There are not that many carmakers that also produce motorcycles under the same brand. But those that do… really do.
It’s natural to start with Honda, which made bikes before cars. It’s the largest motorcycle manufacturer in the world, but that part of the business is also a contributor to its status as the world’s largest manufacturer of internal combustion engines (which includes everything from garden equipment to generators to marine engines).
The first complete motorcycle designed and built by Honda in 1949 introduced a name that’s still used today on many of its car engines: the D-Type “Dream”.
Much of Honda’s appeal was built on building bikes for “everyperson”, especially when it began exporting outside Japan: the Super Cub, launched in 1958, remains the biggest-selling motorised vehicle… ever.

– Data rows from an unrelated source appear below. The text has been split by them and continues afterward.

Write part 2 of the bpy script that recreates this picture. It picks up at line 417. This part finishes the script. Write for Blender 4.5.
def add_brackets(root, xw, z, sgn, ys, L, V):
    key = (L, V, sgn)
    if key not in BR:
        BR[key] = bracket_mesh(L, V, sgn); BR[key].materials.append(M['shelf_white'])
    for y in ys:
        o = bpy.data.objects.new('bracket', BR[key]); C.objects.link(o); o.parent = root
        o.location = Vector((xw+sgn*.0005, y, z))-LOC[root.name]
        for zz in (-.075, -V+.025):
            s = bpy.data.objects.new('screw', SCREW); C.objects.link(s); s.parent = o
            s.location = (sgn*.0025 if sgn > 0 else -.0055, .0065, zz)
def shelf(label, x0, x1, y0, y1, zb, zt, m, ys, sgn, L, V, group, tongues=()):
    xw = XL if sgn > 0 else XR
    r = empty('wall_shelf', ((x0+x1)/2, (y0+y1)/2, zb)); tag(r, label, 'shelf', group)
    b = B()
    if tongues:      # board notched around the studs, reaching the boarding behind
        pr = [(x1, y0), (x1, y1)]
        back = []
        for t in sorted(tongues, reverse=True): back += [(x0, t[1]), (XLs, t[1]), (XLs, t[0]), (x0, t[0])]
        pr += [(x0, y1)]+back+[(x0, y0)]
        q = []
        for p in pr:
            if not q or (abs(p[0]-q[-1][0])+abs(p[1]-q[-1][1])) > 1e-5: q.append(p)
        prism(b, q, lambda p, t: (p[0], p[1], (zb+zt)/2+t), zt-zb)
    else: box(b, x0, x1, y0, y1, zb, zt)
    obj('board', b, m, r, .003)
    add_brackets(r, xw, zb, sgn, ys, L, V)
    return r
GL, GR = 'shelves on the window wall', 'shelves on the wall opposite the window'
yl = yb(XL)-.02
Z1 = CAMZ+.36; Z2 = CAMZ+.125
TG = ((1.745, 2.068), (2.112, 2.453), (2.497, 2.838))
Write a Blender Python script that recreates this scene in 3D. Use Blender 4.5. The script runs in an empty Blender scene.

Honda became the number one motorcycle manufacturer in the world in 1964 and has stayed there ever since.
Suzuki is known in the car industry as a small-car specialist (and unlike Honda it made cars first), but it’s also one of the biggest motorcycle manufacturers in the world.
It launched its first two-wheeled model in 1952; much of its brand-building took place through technology and success in motorsport
In 1975 Suzuki even made the world’s first rotary-engined motorcycle, the RE5 (it was a commercial disaster and the project was dumped!).
Some companies we now know just as carmakers dabbled in motorcycles – that’s how Mazda got its automotive start in 1931, for example, although it now just sticks to four wheels.
Other motorcycle specialists have dabbled in the world of cars. Yamaha has contributed technology to engines for Ford, Toyota, Lexus, Lotus and Volvo.
It even planned to make a sports car in partnership with Gordon Murray Design, hinted at by the Sports Ride concept from 2015, although the project was shelved in 2019.
KTM has built its own-brand track car, the X-Bow, since 2008.
Among premium carmakers, BMW is unique in having a motorcycle division that’s every bit as rich in heritage as its cars. It began making motorcycle engines for other companies, but launched as BMW Motorrad way back in 1923 with the R 32 – six years before there was a BMW-branded car.